Cons (western propaganda)
-It seems like citizens cant understand going from to Public transport -> Public transport -> to work so the AI may need some tweaking.
-Whenever a vehicle go's behind a slow vehicle they crawl to as stop instantly distrupting all traffic instead of slowing down earlier.
-Theres not many road options just only really get 2 lane at a time and tram/trolley bus roads.
- TBH i dont want to type the rest of my nitpicks
valid cons
-money exists >:( dam crapitalists
GLORY TO THE USSR AND HAVE A SAFE TRIP COMRADE
Steam User 211
TLDR: This is your game if you seek a challlenge and have a solid frustration tolerance.

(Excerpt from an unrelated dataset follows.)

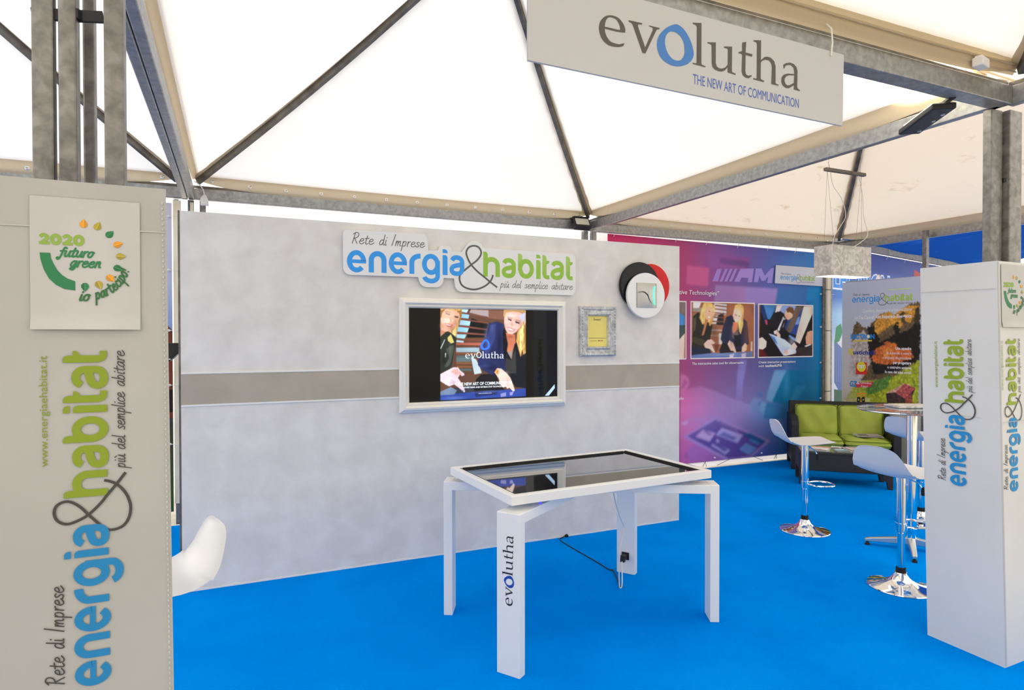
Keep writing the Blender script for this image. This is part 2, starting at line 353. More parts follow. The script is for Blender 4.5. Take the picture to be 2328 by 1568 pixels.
# ---- the two-colour word mark, in millimetres; baseline 25
def wordmark(Fb, Fg, Fa, Fs, T, Ft=None, Fw=None, sub=True, www=False, blue=(52, 148, 222), green=(140, 182, 62), grey=(88, 88, 84), g2=None, bold=1.0, sw=5.5):
    Ft = Ft or Fs; Fw = Fw or Fs
    for F in {id(f): f for f in (Fb, Fg, Fa, Fs, Ft, Fw)}.values(): F.T = T
    sv, hz = 37 * bold, 33 * bold
    def E(x):
        l = Fb.layer; Fb.layer += 1
        Fb.stroke(ell(x + 68, 98, 50, 62, 0, 318, 30), 35 * bold, blue, l); Fb.rect(x + 36, 85, x + 135, 111, blue, l)
    def A(F, x, col, k=1.0):
        l = F.layer; F.layer += 1
        p = [(22, 139), (34, 156), (58, 163), (84, 157), (101, 136), (102, 100), (101, 68), (86, 46), (57, 40), (29, 47), (18, 69), (28, 90), (54, 101), (84, 108), (101, 118)]
        F.stroke([(x + a * k, b) for a, b in crom(p, 4)], 35 * bold, col, l)
    amp = [(1132, 43), (1124, 18), (1106, -12), (1070, -43), (1025, -65), (972, -76), (915, -68), (875, -45), (858, -12), (857, 20), (870, 45), (900, 71), (950, 112), (994, 146), (1026, 185), (1032, 219), (1012, 251), (973, 260), (933, 246), (911, 208), (922, 163), (950, 115), (1003, 63), (1052, 28), (1111, -16), (1167, -54)]
    Fa.stroke(crom(amp, 5), 14 if bold >= 1 else 17, grey)
    E(15)
    Fb.stroke([(187, 23), (187, 70)] + ell(233, 112, 46, 48, 180, 0, 20) + [(279, 70), (279, 23)], sv, blue)
    E(313)
    Fb.stroke([(485, 25), (485, 70)] + ell(551, 110, 66, 49, 180, 90, 12), sv, blue)
    l = Fb.layer; Fb.layer += 1
    Fb.stroke(ell(631, 101, 51, 61, 0, 360, 32)[:-1], 36 * bold, blue, l, closed=True)
    Fb.stroke([(683, 130), (683, 60)] + ell(631, 14, 52, 37, 0, -168, 20), 35 * bold, blue, l)
    def dotted_i(F, x, col):
        F.poly([(x, 26), (x + 39, 26), (x + 39, 156), (x + 34, 169), (x + 24, 176), (x, 176)], col)
        F.poly([(x, 191), (x + 39, 191), (x + 39, 202), (x + 34, 213), (x + 22, 220), (x, 220)], col)
    dotted_i(Fb, 722, blue); A(Fb, 775, blue)
    gt = g2 or green
    def stem(x, y0, y1, gg=green):
        Fg.poly([(x, y0), (x + 38, y0), (x + 38, y1 - 22), (x + 32, y1 - 7), (x + 20, y1), (x, y1)], [green, green, gg, gg, gg, gg])
    stem(1050, 27, 220); Fg.stroke([(1069, 80)] + ell(1120, 114, 51, 49, 180, 0, 20) + [(1171, 80), (1171, 28)], sv, green)
    A(Fg, 1204, green, 1.03)
    stem(1346, 88, 221, gt); Fg.stroke(ell(1416, 102, 51, 61, 0, 360, 32)[:-1], 36 * bold, green, closed=True)
    dotted_i(Fg, 1507, green); A(Fg, 1635, green, 1.03)
    for x in (1562, 1779):
        stem(x, 60, 219, gt); Fg.stroke([(x + 19, 75), (x + 19, 62), (x + 24, 48), (x + 36, 42), (x + 62, 42)], 32, green); Fg.poly([(x + 36, 146), (x + 52, 150), (x + 62, 162), (x + 62, 175), (x + 36, 175)], green)
    hand(Fs, 'Rete', 52, 205, 224, 38, sw, grey); hand(Fs, 'di', 245, 300, 224, 38, sw, grey); hand(Fs, 'I', 335, 360, 224, 40, sw, grey); hand(Fs, 'mprese', 360, 582, 224, 36, sw, grey)
    if sub:
        for wd, a, b in (('più', 1192, 1268), ('del', 1296, 1374), ('semplice', 1405, 1612), ('abitare', 1645, 1842)): hand(Ft, wd, a, b, -52, 30, sw * .8, grey)
    if www: Fw.text('www.energiaehabitat.it', 1227, 285, 36, tuple(int(c * .98) for c in green), wd=590)

# ---- the serif word, outlines in millimetres, baseline 0
def serif_word(F, T, dark, blue, thin_o=False):
    F.T = T; l = F.layer; F.layer += 2
    F.band(crom(SER['e_out'], 3), crom(SER['e_in'], 3), dark, l); F.poly(SER['e_bar'], dark, l); F.poly(SER['v'], dark, l)
    if thin_o:
        ox = sum(p[0] for p in SER['o_out']) / 18
        F.stroke(ell(ox + 6, 76, 54, 64, 0, 360, 32)[:-1], [26 - 12 * abs(math.sin(2 * PI * i / 32 + .3)) for i in range(32)], dark, l, closed=True)
    else:
        F.band(crom(SER['o_out'], 4, True), crom(SER['o_in'], 4, True), blue, l, True)
    for k in 'luth': F.poly(SER[k], dark, l)
    F.poly(SER['a'], dark, l); F.band(SER['a_out'], SER['a_in'], dark, l)

# ---- soft prints: polygons rasterised into a grid of vertex colours, blurred a little like a photograph
import numpy as np
def vnoise(nx, ny, fx, fy, seed):
    r = np.random.RandomState(seed).rand(max(2, int(fy)) + 2, max(2, int(fx)) + 2)
    x = np.linspace(0, r.shape[1] - 1.001, nx); y = np.linspace(0, r.shape[0] - 1.001, ny)
    xi, yi = x.astype(int), y.astype(int); fxx, fyy = (x - xi)[None, :], (y - yi)[:, None]
    fxx = fxx * fxx * (3 - 2 * fxx); fyy = fyy * fyy * (3 - 2 * fyy)
    a, b, c, d = r[yi][:, xi], r[yi][:, xi + 1], r[yi + 1][:, xi], r[yi + 1][:, xi + 1]
    return (a * (1 - fxx) + b * fxx) * (1 - fyy) + (c * (1 - fxx) + d * fxx) * fyy - .5
def gblur(a, s):
    if s <= 0: return a
    k = int(3 * s) + 1; w_ = np.exp(-.5 * (np.arange(-k, k + 1) / s) ** 2); w_ /= w_.sum()
    for ax in (0, 1):
        p = np.pad(a, [(k, k) if i == ax else (0, 0) for i in range(3)], 'edge'); n = a.shape[ax]
        a = sum(w_[i] * (p[i:i + n] if ax == 0 else p[:, i:i + n]) for i in range(2 * k + 1))
    return a
def raster(polys, x0, y0, x1, y1, nx, ny, bg, blur=1.0, warp=0, noise=0, hair=0, blobs=(), seed=1, sharp=()):
    NX, NY = nx * 2, ny * 2
    X, Y = np.meshgrid(np.linspace(x0, x1, NX), np.linspace(y0, y1, NY))
    img = np.zeros((NY, NX, 3)); img[:] = bg(X, Y) if callable(bg) else bg
    n1 = vnoise(NX, NY, NX / 7, NY / 7, seed) + .6 * vnoise(NX, NY, NX / 3, NY / 3, seed + 1); n2 = vnoise(NX, NY, NX / 7, NY / 7, seed + 2) + .6 * vnoise(NX, NY, NX / 3, NY / 3, seed + 3)
    hn = vnoise(NX, NY, NX / 4, NY / 26, seed + 4) + .5 * vnoise(NX, NY, NX / 2.2, NY / 14, seed + 5)
    big = vnoise(NX, NY, 7, 7, seed + 6)
    def fill(pts, c, wp):
        PX, PY = X + wp * n1, Y + wp * n2; m = np.zeros(X.shape, bool); n = len(pts)
        xs = [p[0] for p in pts]; ys = [p[1] for p in pts]; pad = abs(wp) + 1
        jx = np.where((X[0] >= min(xs) - pad) & (X[0] <= max(xs) + pad))[0]; jy = np.where((Y[:, 0] >= min(ys) - pad) & (Y[:, 0] <= max(ys) + pad))[0]
        if not len(jx) or not len(jy): return
        sl = (slice(jy[0], jy[-1] + 1), slice(jx[0], jx[-1] + 1)); px, py = PX[sl], PY[sl]; mm = np.zeros(px.shape, bool)
        for i in range(n):
            (ax, ay), (bx, by) = pts[i - 1], pts[i]
            if ay == by: continue
            mm ^= ((ay > py) != (by > py)) & (px < (bx - ax) * (py - ay) / (by - ay) + ax)
        cc = c(X[sl], Y[sl]) if callable(c) else np.array(c, float)[None, None, :]
        cc = np.broadcast_to(cc, px.shape + (3,)).copy()
        if noise: cc *= (1 + noise * (n1[sl] + n2[sl] + .5 * hn[sl]))[..., None]
        else: cc *= (1 + .16 * big[sl])[..., None]
        if hair and not callable(c) and c[0] - c[2] > 95 and c[1] > 140: cc *= (1 + hair * hn[sl])[..., None]
        sub = img[sl]; sub[mm] = np.clip(cc, 0, 255)[mm]
    for p, c in polys: fill(p, c, warp)
    img = gblur(img, blur * 2)
    for (cx, cy, rx, ry, c, al) in blobs:
        w_ = al * np.exp(-(((X - cx) / rx) ** 2 + ((Y - cy) / ry) ** 2)); img = img * (1 - w_[..., None]) + np.array(c, float) * w_[..., None]
    for p, c in sharp: fill(p, c, 0)
    img = gblur(img, .8)
    return img[::2, ::2]
def grid_print(name, img, x0, y0, x1, y1, O, U, V, h, m, parent, gain=1.0, mask=None):
    """place a colour grid as one flat mesh; x and y in metres along U and V"""
    ny, nx = img.shape[:2]; O, U, V = np.array(O, float), np.array(Vector(U).normalized()), np.array(Vector(V).normalized()); N = np.cross(U, V)
    xs, ys = np.meshgrid(np.linspace(x0, x1, nx), np.linspace(y0, y1, ny))
    if mask: xs, ys = mask(xs, ys)
    P = O + xs[..., None] * U + ys[..., None] * V + N * h
    i = (np.arange(ny - 1)[:, None] * nx + np.arange(nx - 1)[None, :]).ravel()
    F = np.stack([i, i + 1, i + nx + 1, i + nx], 1)
    me = bpy.data.meshes.new(name); me.vertices.add(nx * ny); me.vertices.foreach_set('co', P.reshape(-1))
    me.loops.add(F.size); me.loops.foreach_set('vertex_index', F.ravel().astype(np.int32)); me.polygons.add(len(F)); me.polygons.foreach_set('loop_start', (np.arange(len(F)) * 4).astype(np.int32)); me.update()
    c = np.clip(img.reshape(-1, 3) / 255.0, 0, 1); c = np.where(c <= .04045, c / 12.92, ((c + .055) / 1.055) ** 2.4) * gain
    c = np.concatenate([np.minimum(c, .96), np.ones((len(c), 1))], 1)
    at = me.color_attributes.new('Col', 'FLOAT_COLOR', 'POINT'); at.data.foreach_set('color', c.ravel().astype(np.float32))
    me.materials.append(m); o = bpy.data.objects.new(name, me); COL.objects.link(o); attach(o, parent, True); return o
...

This game has some aspects of many games of the genre, like Tropico, Transport Fever, Cities Skylines and maybe even Factorio, but overall it's quite unique. It is the most realistic game of it's kind that i'm aware of and also the most difficult one if you play it that way. however the difficulty isn't just in planning your cities and transport and production stuff and learning to get the correct size/dimension of things for your task, but also in the micro management. and this is one of the downsides in my oppinion. you just need to manage too much stuff and you need to change too many things too often. your republic is dynamic, you expand, you change things, but the game really gives you trouble reacting to all those changes. for me this just feels too much like work and not like playing a game sometimes. there is so much stuff to do, that doesn't really contribute to the overall growth. for example providing water, sevage, power and heat to your people is an essential task, which makes sense. i spend hours fiddeling with sewage pipes that won't connect because the hight is wrong but i can't exactly figure out why, i spend time expanding the water stuff with more pumps, hubs, etc. you need to gradually expand your networks, which is fine, but then you need to rebuild connections, the throughput is not enough anymore, the distribution doesn't work, whatever. this might be partially on me for bad planning, but it's just a small part of the game that feels like a major part, and it's just annoying after a while. however you can change the difficulty to your liking and and get rid of most things you don't wanna deal with. also if you like placing buildings perfectly you might not like it. you can't build everyhting aligned and symmetric and grid like. connections are weird, things aren't parallel, it's chaos sometimes. but then again this might represent the soviet style quite nicely.
for me personally the biggest problem is public transport. it's different than in any other game and it is not intuitive. you just need to learn the system and deal with it. people aren't smart, they can't easily change to another bus and they don't end up where you want them to. you spend a lot of time fixing stuff and asking yourself why things are not working as intended. especially if you play in realism mode. then it is a bit of a waiting simulator. it takes ages for things to be build, sometimes they stop building for non obvious reasons. it's quite realistic.
what i'm trying to say, there is games like chess, where the rules are easy but it is arbitrarily difficult to master, and there is games like soviet republic, where the game is difficult because the rules and micro-management are difficult. and this leads to some frustration, at least for me. this review doesn't sound like i like the game very much, but i do. i think most positive things were already said by other comrades. obviously the complexity and realism has it's nice sides too and you can do things in this game that you can't do otherwise. if you can deal with the downsides this game might occupy you for hundreds of hours. there is lot's of stuff to do. a single game can be a project for months in real life if you want to. i'm quite happy somebody releases a game like this. difficult games aren't necessarily liked by many people. i am quite positive that if you read till here, you'll like it.
Optimism is the opium of mankind! A healthy spirit stinks of stupidity! Long live Trotsky!
Steam User 108
The Dark Souls of City Builders.
Steam User 226
15 minute cities: the game. The game is just complex enough to play reasonably well when drunk. I guess this is what the Soviets were doing also.
In my latest game, I have a lake that is 95% on the Nato side, that I've been dumping raw sewage into. Take that you capitalist pigs!
I'm also still trying to build a Lada factory on realistic mode, but keep running out of money before I can build an iron mine.